Write each line of the material exactly as given, from the top through the line that contains "COL = S.collection", and omit all pictures.

begin Information shown

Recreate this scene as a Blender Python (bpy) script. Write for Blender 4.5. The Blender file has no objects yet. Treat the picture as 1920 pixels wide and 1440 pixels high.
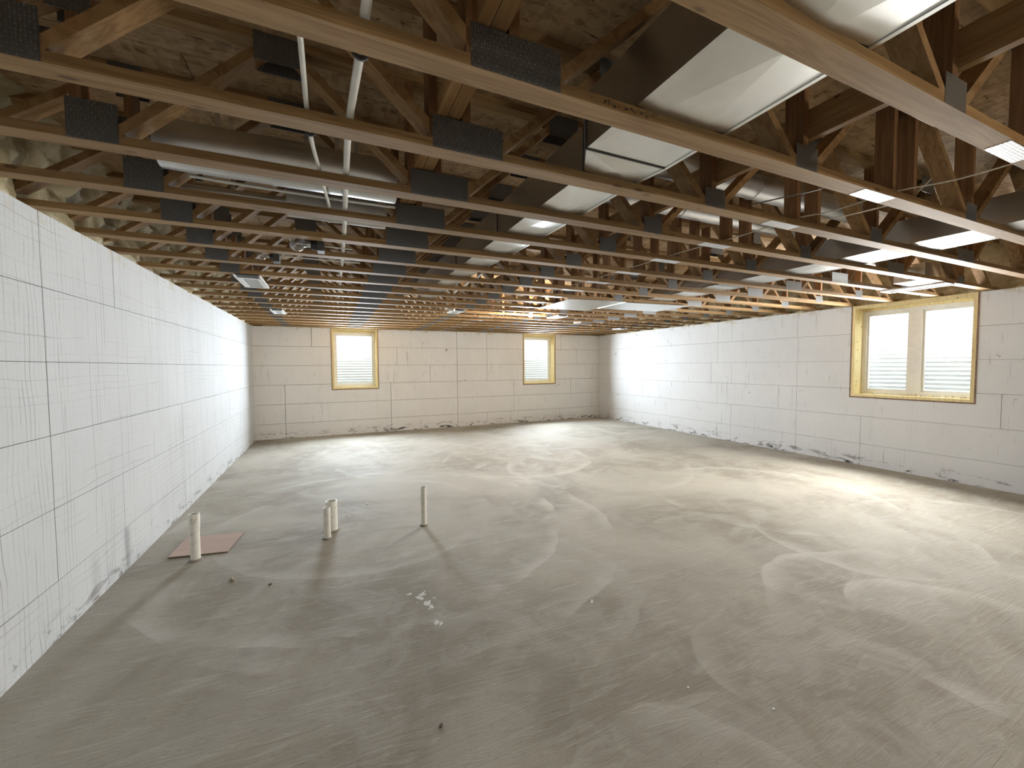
import bpy, bmesh, math, random
from mathutils import Matrix, Vector, noise

random.seed(7)
S = bpy.context.scene
COL = S.collection

# ------------------------------------------------------------------ camera
W, D, H = 9.47, 10.80, 2.60          # room width, far wall, wall height
REAR = -3.2
f_px, yaw, pitch, roll = 764.87, 0.4221, -0.0442, -0.0066
cam_d = bpy.data.cameras.new('camera')
cam = bpy.data.objects.new('camera', cam_d); COL.objects.link(cam)
cam_d.sensor_width = 36.0
cam_d.lens = 36.0 * f_px / 1920.0
cam_d.clip_start = 0.05
_f = Vector((math.sin(yaw) * math.cos(pitch), math.cos(yaw) * math.cos(pitch), math.sin(pitch)))
_r = Vector((math.cos(yaw), -math.sin(yaw), 0)); _u = _r.cross(_f)
_r2 = _r * math.cos(roll) + _u * math.sin(roll); _u2 = -_r * math.sin(roll) + _u * math.cos(roll)
_m = Matrix((_r2, _u2, -_f)).transposed().to_4x4()
_m.translation = Vector((1.5538, 0.0, 1.6571))
cam.matrix_world = _m
S.camera = cam

# ------------------------------------------------------------------ world, sun, daylight
world = bpy.data.worlds.new('sky'); S.world = world; world.use_nodes = True
_bg = world.node_tree.nodes['Background']
_bg.inputs['Color'].default_value = (0.80, 0.90, 1.0, 1); _bg.inputs['Strength'].default_value = 14.0
sun_d = bpy.data.lights.new('sun', 'SUN'); sun_d.energy = 10.0; sun_d.angle = math.radians(1.0); sun_d.color = (1, .98, .95)
sun = bpy.data.objects.new('sun', sun_d); COL.objects.link(sun)
sun.rotation_euler = Vector((0.50, 0.55, -1.0)).to_track_quat('-Z', 'Y').to_euler()

def daylight(name, loc, direction, sx, sy, power, color=(0.80, 0.90, 1.0)):
    d = bpy.data.lights.new(name, 'AREA'); d.shape = 'RECTANGLE'; d.size = sx; d.size_y = sy
    d.energy = power; d.color = color; d.spread = math.radians(152)
    o = bpy.data.objects.new(name, d); COL.objects.link(o); o.location = loc
    o.rotation_euler = Vector(direction).to_track_quat('-Z', 'Y').to_euler()
    return o
daylight('daylight_back_left', (2.16, D - .012, 1.86), (0, -1, 0), .80, 1.15, 210)
daylight('daylight_back_right', (7.31, D - .012, 1.86), (0, -1, 0), .80, 1.15, 210)
daylight('daylight_right', (W - .012, 3.16, 1.86), (-1, 0, 0), 1.2, 1.15, 205, (1.0, 0.985, 0.94))

S.view_settings.view_transform = 'Standard'
S.view_settings.look = 'None'
S.view_settings.gamma = 1.0
S.view_settings.use_curve_mapping = False
S.view_settings.exposure = 0.18
S.cycles.use_denoising = True
S.cycles.max_bounces = 5
S.cycles.diffuse_bounces = 4
S.cycles.glossy_bounces = 3
S.cycles.transparent_max_bounces = 8
S.cycles.adaptive_threshold = 0.09
S.cycles.sample_clamp_indirect = 8.0
S.cycles.caustics_reflective = False
S.cycles.caustics_refractive = False

# ------------------------------------------------------------------ node helpers
class NT:
    def __init__(self, name):
        self.m = bpy.data.materials.new(name); self.m.use_nodes = True
        self.t = self.m.node_tree; self.n = self.t.nodes; self.l = self.t.links
        self.b = self.n['Principled BSDF']
    def add(self, typ, **kw):
        nd = self.n.new(typ)
        for k, v in kw.items(): setattr(nd, k, v)
        return nd
    def set(self, sock, v):
        if isinstance(v, bpy.types.NodeSocket): self.l.new(v, sock)
        elif v is not None:
            if isinstance(v, (tuple, list)) and len(v) == 3 and sock.type == 'RGBA': v = (*v, 1)
            sock.default_value = v
    def math(self, op, a, b=None, c=None, clamp=False):
        nd = self.add('ShaderNodeMath', operation=op); nd.use_clamp = clamp
        self.set(nd.inputs[0], a)
        if b is not None: self.set(nd.inputs[1], b)
        if c is not None: self.set(nd.inputs[2], c)
        return nd.outputs[0]
    def mix(self, fac, a, b, blend='MIX'):
        nd = self.add('ShaderNodeMix', data_type='RGBA', blend_type=blend)
        self.set(nd.inputs[0], fac); self.set(nd.inputs[6], a); self.set(nd.inputs[7], b)
        return nd.outputs[2]
    def coord(self, which='Object'):
        return self.add('ShaderNodeTexCoord').outputs[which]
    def mapping(self, vec, scale=(1, 1, 1), loc=(0, 0, 0), rot=(0, 0, 0)):
        nd = self.add('ShaderNodeMapping'); self.l.new(vec, nd.inputs[0])
        nd.inputs['Scale'].default_value = scale; nd.inputs['Location'].default_value = loc; nd.inputs['Rotation'].default_value = rot
        return nd.outputs[0]
    def noise(self, vec, scale=5, detail=4, rough=.55, dist=0, out=0):
        nd = self.add('ShaderNodeTexNoise'); self.l.new(vec, nd.inputs['Vector'])
        nd.inputs['Scale'].default_value = scale; nd.inputs['Detail'].default_value = detail
        nd.inputs['Roughness'].default_value = rough; nd.inputs['Distortion'].default_value = dist
        return nd.outputs[out]
    def ramp(self, fac, stops, interp='LINEAR'):
        nd = self.add('ShaderNodeValToRGB'); self.l.new(fac, nd.inputs[0]); e = nd.color_ramp.elements
        nd.color_ramp.interpolation = interp
        while len(e) < len(stops): e.new(.5)
        for i, (p, c) in enumerate(stops):
            e[i].position = p; e[i].color = (c, c, c, 1) if not isinstance(c, (tuple, list)) else (*c, 1)
        return nd.outputs[0]
    def smooth(self, v, a, b, lo=0., hi=1.):
        nd = self.add('ShaderNodeMapRange', interpolation_type='SMOOTHSTEP'); self.set(nd.inputs[0], v)
        for i, x in enumerate((a, b, lo, hi)): nd.inputs[1 + i].default_value = x
        return nd.outputs[0]
    def bump(self, h, strength=.3, dist=.01):
        nd = self.add('ShaderNodeBump'); self.l.new(h, nd.inputs['Height'])
        nd.inputs['Strength'].default_value = strength; nd.inputs['Distance'].default_value = dist
        self.l.new(nd.outputs[0], self.b.inputs['Normal'])
    def base(self, c): self.set(self.b.inputs['Base Color'], c)
    def prm(self, **kw):
        for k, v in kw.items(): self.set(self.b.inputs[k.replace('_', ' ')], v)
        return self
    def sep(self, vec):
        nd = self.add('ShaderNodeSeparateXYZ'); self.l.new(vec, nd.inputs[0]); return nd.outputs
    def rnd(self): return self.add('ShaderNodeObjectInfo').outputs['Random']

def plain(name, c, rough=.6, metal=0., spec=.5, nscale=12, var=.12, bump=0.):
    t = NT(name); co = t.coord()
    n = t.noise(co, nscale, 5)
    t.base(t.mix(t.smooth(n, .3, .7), tuple(x * (1 - var) for x in c), tuple(min(1, x * (1 + var)) for x in c)))
    t.prm(Roughness=rough, Metallic=metal)
    t.b.inputs['Specular IOR Level'].default_value = spec
    if bump: t.bump(t.noise(co, nscale * 6, 4), bump, .004)
    return t.m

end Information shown

Final result:
Recreate this scene as a Blender Python (bpy) script. Write for Blender 4.5. The Blender file has no objects yet. Treat the picture as 1920 pixels wide and 1440 pixels high.
import bpy, bmesh, math, random
from mathutils import Matrix, Vector, noise

random.seed(7)
S = bpy.context.scene
COL = S.collection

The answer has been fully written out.